Properties of some dynamical systems for three collapsing inelastic particles
Théophile Dolmaire, Juan J. L. Velázquez
TL;DR
This work rigorously analyzes the nearly-linear inelastic collapse of three identical inelastic hard spheres in $d\ge2$, reducing the full high-dimensional dynamics to a two-dimensional two-collision mapping in the regime where the two normal relative velocities do not vanish at collapse. It identifies the Zhou-Kadanoff regime as a stable, attracting region of the reduced phase space and proves its local stability, while numerical evidence and a formal low-energy limit support a global separatrix structure dividing well-defined trajectories from ill-defined ones. In the symmetric case $a=b$, the study yields a complete fixed-point picture, including an unstable Zhou-Kadanoff equilibrium, and extends the analysis to a formal low-energy limit where the phase-space structure becomes tractable and confirms the separatrix scenario.
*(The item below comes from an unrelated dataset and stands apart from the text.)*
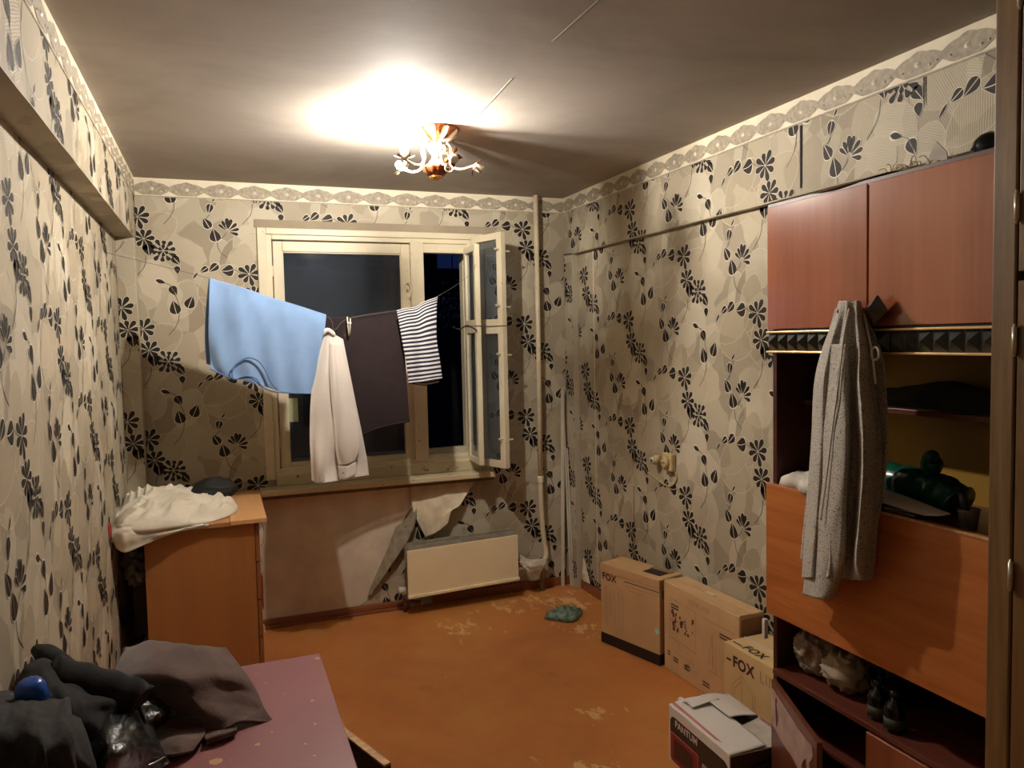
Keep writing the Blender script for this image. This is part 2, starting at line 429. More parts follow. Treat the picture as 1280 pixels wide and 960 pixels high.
# lotus column
ML((-.2, -.088), (-.178, -.058), .010, False); ML((-.208, -.10), (-.222, -.156), .030); ML((-.216, -.232), (-.250, -.172), .038); ML((-.186, -.302), (-.202, -.228), .048)
for tx, ty, wd in [(-.172, -.208, .015), (-.154, -.188, .017), (-.128, -.172, .021), (-.104, -.178, .019), (-.078, -.200, .018), (-.066, -.230, .017), (-.072, -.262, .018)]:
    b = Vector((-.128, -.246)); e = Vector((tx, ty)); ML(b+(e-b)*.2, e, wd, False, 0., True)
MS([(-.135, -.252), (-.145, -.27), (-.185, -.30)]); MS([(-.184, -.305), (-.171, -.354), (-.132, -.39)])
MS([(-.215, -.156), (-.225, -.17), (-.235, -.178)])
MOTIF = [(k, [Vector((q[0], q[1])) for q in p]) for k, p in MOTIF]
rp = random.Random(3)
LOBES = []
for k in range(11):
    cx, cy = -.5+.55*rp.random(), -.35+.59*rp.random(); a = rp.random()*pi; L_ = .16+.12*rp.random(); wd = .10+.07*rp.random()
    pr = [(-.5, 0), (-.38, .5), (-.2, .86), (0, 1), (.2, .92), (.36, .66), (.46, .34), (.5, 0)]
    pl = [(L_*x, wd/2*y) for x, y in pr]+[(L_*x, -wd/2*y) for x, y in pr[::-1][1:-1]]
    pl2 = [(x*1.035, y*1.05) for x, y in pl]
    LOBES.append(('e', [Vector((cx+x*cos(a)-y*sin(a), cy+x*sin(a)+y*cos(a))) for x, y in pl2]))
    LOBES.append((rp.choice('bcdbd'), [Vector((cx+x*cos(a)-y*sin(a), cy+x*sin(a)+y*cos(a))) for x, y in pl]))
def clip(poly, r):
    for ax, sgn, lim in ((0, 1, r[0]), (0, -1, r[1]), (1, 1, r[2]), (1, -1, r[3])):
        out = []
        n = len(poly)
        for i in range(n):
            a, b = poly[i], poly[(i+1) % n]; da, db = sgn*(a[ax]-lim), sgn*(b[ax]-lim)
            if da >= 0: out.append(a)
            if (da >= 0) != (db >= 0): out.append(a+(b-a)*(da/(da-db)))
        poly = out
        if len(poly) < 3: return None
    return poly
TU, TV = .545, .59
def wallprint(parent, O, U, V, rects, anchor, plane):
    m = MB(); O, U, V = Vector(O), Vector(U), Vector(V)
    u0 = min(r[0] for r in rects); u1 = max(r[1] for r in rects); v0 = min(r[2] for r in rects); v1 = max(r[3] for r in rects)
    i0 = int((u0-anchor[0])/TU)-2; i1 = int((u1-anchor[0])/TU)+3
    for i in range(i0, i1):
        au = anchor[0]+i*TU
        for j in range(-9, 10):
            av = anchor[1]+j*TV+(i % 2)*TV/2
            if av < v0-.7 or av > v1+.7: continue
            sh = Vector((au, av))
            for li, (k, p) in enumerate(LOBES):
                for r in rects:
                    c = clip([q+sh for q in p], r)
                    if c: m.poly(c, O, U, V, .0003+.00004*li, {'b': 0, 'c': 1, 'd': 2, 'e': 6}[k])
            for k, p in MOTIF:
                for r in rects:
                    c = clip([q+sh for q in p], r)
                    if c: m.poly(c, O, U, V, {1: .0013, 2: .0018, 3: .0015}[k], {1: 3, 2: 4, 3: 5}[k])
    o = m.build('printed_pattern', [wp('b', plane), wp('c', plane), wp('d', plane), leafLine, leafM, stemM, lobeLine], parent, uvs='flat')
    o['kind'] = 'stuff'; return o
lace1 = simple('border_cream', (220, 208, 182), .5, .05, 14, .2)
lace2 = simple('border_taupe', (160, 148, 127), .6, .16, 60, .3)
lace3 = simple('border_pearl', (200, 191, 170), .4, .05, 30, .2)
def border(parent, O, U, V, length, top=H, h=.098):
    """scalloped lace border paper along the ceiling"""
    O, U, V = Vector(O), Vector(U), Vector(V); m = MB(); N = U.cross(V)
    m.prism([(0, top-h), (length, top-h), (length, top), (0, top)], O, U, V, .003, 0)
    P_ = .172; n = int(length/P_*12); up = []
    for i in range(n+1):
        u = length*i/n; ph = (u/P_) % 1
        y = top-.044+.026*(1-abs(2*ph-1)**1.4)+.004*abs(sin(3*pi*ph)); up.append((u, y))
    for i in range(n):
        (a, ya), (b, yb) = up[i], up[i+1]
        def low(u): return top-h+.010+.022*max(0, 1-min((u/P_) % 1, 1-(u/P_) % 1)/.22)
        m.add([O+U*a+V*low(a)+N*.0045, O+U*b+V*low(b)+N*.0045, O+U*b+V*yb+N*.0045, O+U*a+V*ya+N*.0045], [(0, 1, 2, 3)], 1)
        m.add([O+U*a+V*(top-h)+N*.0036, O+U*b+V*(top-h)+N*.0036, O+U*b+V*(top-h+.006)+N*.0036, O+U*a+V*(top-h+.006)+N*.0036], [(0, 1, 2, 3)], 1)
    k = 0; u = P_/2
    while u < length-.05:
        for du, dv, r in ((0, .043, .011), (.045, .030, .006), (.070, .034, .005), (-.055, .032, .005)):
            c = O+U*(u+du)+V*(top-h+dv)+N*.0052
            ring = [(cos(a)*r, sin(a)*r*.9) for a in [2*pi*q/9 for q in range(9)]]
            m.add([c+U*a+V*b for a, b in ring]+[c+N*.004], [(q, (q+1) % 9, 9) for q in range(9)], 2)
        u += P_
    o = m.build('lace_border', [lace1, lace2, lace3], parent, uvs='flat'); o['kind'] = 'stuff'; return o

# ================================================================== THE ROOM
o = MB().box(XL-.2, XR+.2, YF-.2, .0, -.1, 0).build('floor', floorM, origin=(0, 0, 0)); tag(o, kind='structure')
o = MB().box(XL-.2, XR+.2, YF-.2, .3, H, H+.1).build('ceiling', ceilM, origin=(0, 0, 0)); tag(o, kind='structure'); ceil = o
# plaster seam lines on the ceiling
seam = MB()
for a, b in (((590, 152), (640, 98)), ((690, 52), (748, 0))):
    A = Z(*a, H); B = Z(*b, H); n_ = Vector((-(B-A).y, (B-A).x, 0)).normalized()*.002
    seam.add([A-n_, A+n_, B+n_, B-n_, A-n_-Vector((0, 0, .0012)), A+n_-Vector((0, 0, .0012)), B+n_-Vector((0, 0, .0012)), B-n_-Vector((0, 0, .0012))], [(4, 5, 6, 7), (0, 1, 5, 4), (1, 2, 6, 5), (2, 3, 7, 6), (3, 0, 4, 7)])
seam.build('plaster_ridge', simple('plaster_ridge', (190, 180, 166), .8), ceil)
HX0, HX1, HZ0, HZ1 = .64, 1.90, .86, 2.225        # window hole
wb = structure('wall_back')
m = MB().box(XL-.2, HX0, 0, .3, 0, H).box(HX1, XR+.2, 0, .3, 0, H).box(HX0, HX1, 0, .3, 0, HZ0).box(HX0, HX1, 0, .3, HZ1, H)
m.build('wall_surface', wp('a', 'y'), wb)
rects = [(0, HX0, .05, H-.097), (HX1, W, .05, H-.097), (HX0, HX1, .05, HZ0), (HX0, HX1, HZ1, H-.097)]
wallprint(wb, (0, 0, 0), (1, 0, 0), (0, 0, 1), rects, (.037, 2.182), 'y')
border(wb, (0, 0, 0), (1, 0, 0), (0, 0, 1), W)
# left wall with its proud beam and corner post
wl = structure('wall_left')
MB().box(XL-.2, XL, YF-.2, 0, 0, H).build('wall_surface', wp('a', 'x'), wl)
wallprint(wl, (XL, 0, 0), (0, 1, 0), (0, 0, 1), [(YF, -.1, .0, 2.175)], (-1.70, 1.575), 'x')
HBL, HBR = 2.175, 2.136
tb = structure('trim_1')
m = MB()
for k in range(40):   # slightly uneven lower edge of the beam
    y0 = YF+(0-YF)*k/40; y1 = YF+(0-YF)*(k+1)/40
    e0 = HBL+.006*noise.noise((y0*6, 1, 0)); e1 = HBL+.006*noise.noise((y1*6, 1, 0))
    m.add([(XL, y0, e0), (0, y0, e0), (0, y1, e1), (XL, y1, e1), (XL, y0, H), (0, y0, H), (0, y1, H), (XL, y1, H)], [(0, 3, 2, 1), (1, 2, 6, 5)]+([(0, 1, 5, 4)] if k == 0 else []))
m.build('beam_surface', wp('a', 'x'), tb)
wallprint(tb, (0, 0, 0), (0, 1, 0), (0, 0, 1), [(YF, 0, HBL+.006, H-.097)], (-1.1, 2.3), 'x')
border(tb, (0, YF, 0), (0, 1, 0), (0, 0, 1), -YF)
tp = structure('trim_2')
MB().box(XL, 0, -.10, 0, 0, HBL+.01).build('post_surface', simple('wallpaper_plain', (178, 168, 147), .62, .05, 6, .1), tp, bev=.004)
wallprint(tp, (0, -.10, 0), (1, 0, 0), (0, 0, 1), [(XL+.002, -.002, .05, HBL-.02)], (-.05, 1.7), 'y')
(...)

Overall, the results establish the Zhou-Kadanoff regime as the generic long-time outcome for nearly-linear collapses and lay groundwork for proving broader continuation properties beyond collapse, with future work aimed at addressing triangular collapse and global dynamics via perturbative or computer-assisted methods.
Abstract
In this article we continue the study of the collapse of three inelastic particles in dimension $d \geq 2$, complementing the results we obtained in its companion paper. We focus on the particular case of the nearly-linear inelastic collapse, when the order of collisions becomes eventually the infinite repetition of the period $0-1$, $0-2$, under the assumption that the relative velocities of the particles (with respect to the central particle $0$) do not vanish at the time of collapse. Taking as starting point the full dynamical system that describes two consecutive collisions of the nearly-linear collapse, we derive formally a two-dimensional dynamical system, called the two-collision mapping. This mapping governs the evolution of the variables of the full dynamical system. We show in particular that in the so-called Zhou-Kadanoff regime, the orbits of the two-collision mapping can be described in full detail. We study rigorously the two-collision mapping, proving that the Zhou-Kadanoff regime is stable and locally attracting in a certain region of the phase space of the two-collision mapping. We describe all the fixed points of the two-collision mapping in the case when the norms of the relative velocities tend to the same positive limit. We establish conjectures to characterize the orbits that verify the Zhou-Kadanoff regime, motivated by numerical simulations, and we prove these conjectures for a simplified version of the two-collision mapping.